The Million Random Digit Challenge
I've mentioned my Million Random Digit Challenge here before. In a nutshell, I've posted a file of a million random decimal digits, packed into binary form, and challenged all comers to compress it. The proof is required to be a Kolmogorov-style work: a program that when run creates a perfect copy of the original file. The only requirement is that the program (plus any associated data file) be smaller than the target million digit file.
People have been attempting to meet this challenge since 2002 with no luck. The file was specifically designed by geniuses at RAND not to have any recognizable statistical patterns, and apparently this goal was accomplished quite well. And what do most compression programs do? Look for statistical patterns. Fail.
Abandon Patterns
Classic statistical techniques are just not going to do it for this problem. I think the only chance to win this prize is to use something I've often disparaged, which I call Magic Function Theory.
The idea behind Magic Function Theory is that we come up with some short but sweet generator function that can create a long sequence. Just as an example, I can create a magic function for any sequence imaginable using just three things:
- A program that generates the digits of pi. This program will be quite short.
- An offset into that string of digits.
- A length of the string starting at that offset.
I believe (IANAM) that this system will provably generate all sequences of digits. Of course, how long would we have to go to find the million random digits? Here's where it gets interesting. We might have to go quite a distance, but what if the offset to the million random digits turns out to be an easily compressible number? What if the million random digits appear at position 374,567,11114,127,269 - 623,557,570,925? If that were the case, we could represent the million random digits in a few hundred bytes - quite an accomplishment.
Another approach might be to look for polynomials that generate the million digit number. What if there was some short polynomial of the form kn + j that generated the number, where k, n, and j were representable using some nice compact format?
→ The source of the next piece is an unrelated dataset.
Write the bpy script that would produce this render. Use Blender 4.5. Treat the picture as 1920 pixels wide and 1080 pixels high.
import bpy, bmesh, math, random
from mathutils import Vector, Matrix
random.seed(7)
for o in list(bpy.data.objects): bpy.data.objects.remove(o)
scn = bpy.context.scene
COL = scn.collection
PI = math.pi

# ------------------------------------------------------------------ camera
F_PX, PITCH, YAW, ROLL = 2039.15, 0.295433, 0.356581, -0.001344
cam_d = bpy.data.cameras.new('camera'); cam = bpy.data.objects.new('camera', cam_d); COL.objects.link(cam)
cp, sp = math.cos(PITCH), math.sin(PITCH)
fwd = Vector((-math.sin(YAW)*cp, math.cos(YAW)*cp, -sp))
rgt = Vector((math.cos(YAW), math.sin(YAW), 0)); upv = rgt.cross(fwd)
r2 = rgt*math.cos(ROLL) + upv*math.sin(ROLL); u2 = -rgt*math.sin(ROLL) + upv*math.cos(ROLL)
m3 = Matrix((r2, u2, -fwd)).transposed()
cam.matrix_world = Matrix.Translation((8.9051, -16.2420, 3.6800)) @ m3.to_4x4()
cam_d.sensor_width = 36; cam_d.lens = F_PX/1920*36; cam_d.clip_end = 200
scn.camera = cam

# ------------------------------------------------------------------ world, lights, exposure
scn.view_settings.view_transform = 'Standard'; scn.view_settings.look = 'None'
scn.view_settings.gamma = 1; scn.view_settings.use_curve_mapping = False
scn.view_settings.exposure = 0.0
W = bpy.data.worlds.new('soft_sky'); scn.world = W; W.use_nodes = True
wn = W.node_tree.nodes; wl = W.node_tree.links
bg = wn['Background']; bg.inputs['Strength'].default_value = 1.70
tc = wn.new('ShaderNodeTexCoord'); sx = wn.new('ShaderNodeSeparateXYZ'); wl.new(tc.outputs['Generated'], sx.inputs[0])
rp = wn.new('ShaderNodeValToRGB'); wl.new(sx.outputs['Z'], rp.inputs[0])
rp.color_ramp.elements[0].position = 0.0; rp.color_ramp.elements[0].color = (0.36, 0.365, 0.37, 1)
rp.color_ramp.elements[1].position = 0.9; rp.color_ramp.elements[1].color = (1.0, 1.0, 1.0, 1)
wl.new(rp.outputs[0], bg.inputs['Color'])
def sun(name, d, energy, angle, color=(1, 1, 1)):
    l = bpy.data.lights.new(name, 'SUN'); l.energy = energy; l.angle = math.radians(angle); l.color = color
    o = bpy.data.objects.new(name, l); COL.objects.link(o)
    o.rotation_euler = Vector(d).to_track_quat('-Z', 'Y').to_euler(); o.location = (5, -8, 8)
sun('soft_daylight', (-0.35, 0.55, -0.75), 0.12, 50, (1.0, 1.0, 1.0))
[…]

The final suggestion I will toss out for consideration is to use prime numbers. Find the nth prime number, p(n), that is closest to the million digit number, then add in an offset. The simple formula p(n) + k has a shot at generating our target. (Note the downside to this is that n will be heartbreakingly large. It won't contain a million digits, but it will only be a bit shorter. There are a lot of primes.)
If Only...
These are the kind of ideas that motivate a lot of dreamers out there, and it is at least a good intellectual exercise to think about how one would go about solving the problem this way. The prime number test, for example, appears to be unsolvable today - p(n) is only known for prime numbers up to something like 1018.
As the prime number analysis shows, it is just very difficult to deal with the hunt when the target is a million digits long. To win at this I suspect raw computer power would be less important than theoretical and algorithmic foundations.
A little analysis shows one thing: you wouldn't just have to be lucky to win with any of these approaches. You would have to be staggeringly, incredibly lucky - as if you were the one elementary particle in the entire universe selected for a lottery prize. If you doubt it, try using some of these tests for say, 10 digit numbers, and see what you would need to do to compress the key values to less than 10 digits.
But despite the odds, many will still continue the hunt. Perhaps this post will give them some ideas on new approaches.